Foodspotting, the app that lets you discover and share photos of the best dishes around the world, just redesigned its website to make it easier to search for places to eat, turning the site into a destination for the web's foodies.
Now, when you visit Foodspotting.com, you'll see the service's Foursquare-like Explore feature front and center. (Coincidentally, Foursquare also just launched a similar redesign of its website.) Explore, which lets users search for and sort through dishes and restaurants on a maps-based interface, has always been a staple Foodspotting feature, but for the past couple of years the homepage has been reserved for a big house ad for its mobile app.

The new redesign helps the three-year-old service bring its website--which gets about a million visitors a month--up to speed with its mobile app, which recently reached 3.5 million downloads.

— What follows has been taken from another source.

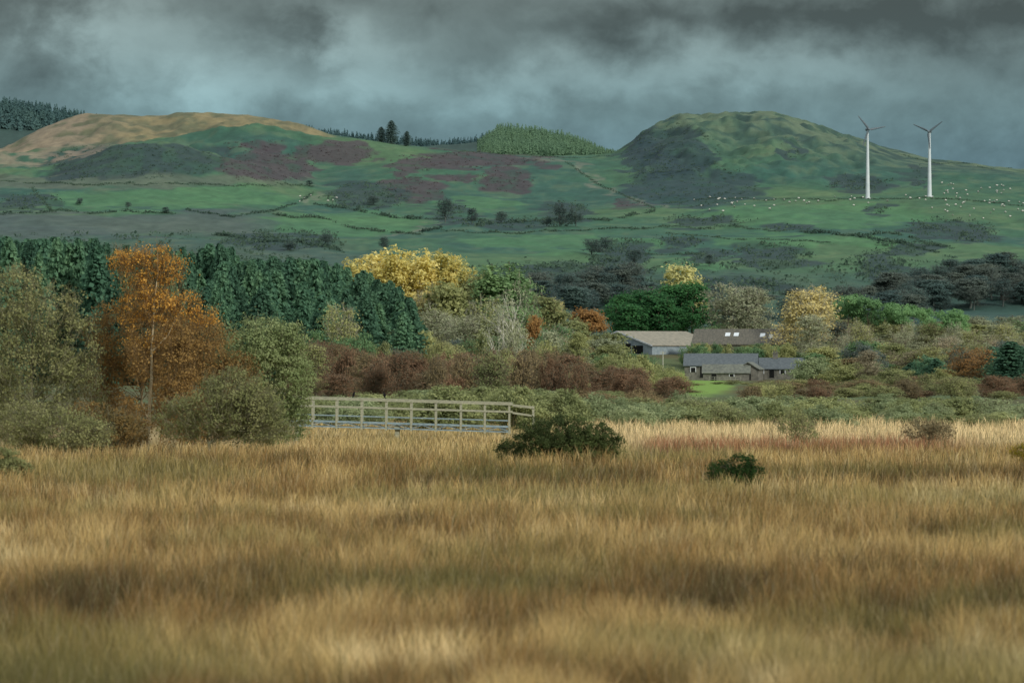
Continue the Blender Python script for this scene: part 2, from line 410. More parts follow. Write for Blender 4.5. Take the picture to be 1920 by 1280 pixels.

The goal is that in syncing up all its offerings, Foodspotting can position itself to both new and returning users as the go-to service for all their food-related needs, whether they're looking for a place to go on the fly or doing research on dishes to try in the future.
"We lost some of the joy of exploring Foodspotting on the web, which solves a completely different use case in your food-finding experience than mobile," CEO Alexa Andrzejewski tells Fast Company. "On the web, it’s more about exploring and discovering things you might want to eat later."
Andrzejewski says Foodspotting shifted its focus this year from the food spotters--the minority of users who have posted 2.5 million photos of what they're eating--to the food seekers, who might not be taking photos, but who are still turning to the app for recommendations.
"What’s interesting is that in the process of focusing on the food seekers, we’ve been seeing the number of people uploading photos increasing each month," Andrzejewski says. "By creating things for food seekers, like the ability to easily scan through dishes and bookmark a bunch of stuff, that creates interactions with the spotter who originally posted that photo, and it sort of reinforces the action of sharing content."
With the new fleshed-out web presence to complement its app, Foodspotting feels much more like an actual service along the lines of Yelp or Foursquare, though it still strictly targets a niche community of eaters and places an emphasis on building a positive community (you can't give dishes on Foodspotting a thumbs-down). With this newest redesign, it's trying to hook people who don't find value in taking pictures of food as much as they do in bookmarking things they want to try, or doing research on a new place.
Foodspotting's next ambitious focus will be on rolling out "smart" suggestions for dishes users might want to try, based on their personal taste profiles built on what they've told Foodspotting about their preferences. And by studying patterns across large swaths of users, Andrzejewski says she'd like to be able to offer up solid suggestions to people who don't have activity histories on the service as well.
Until then, don't call Foodspotting a recommendation service.
"We don’t want to call anything a recommendation until we know it’s good," she says. "We want to be able to tell you why we’re showing it."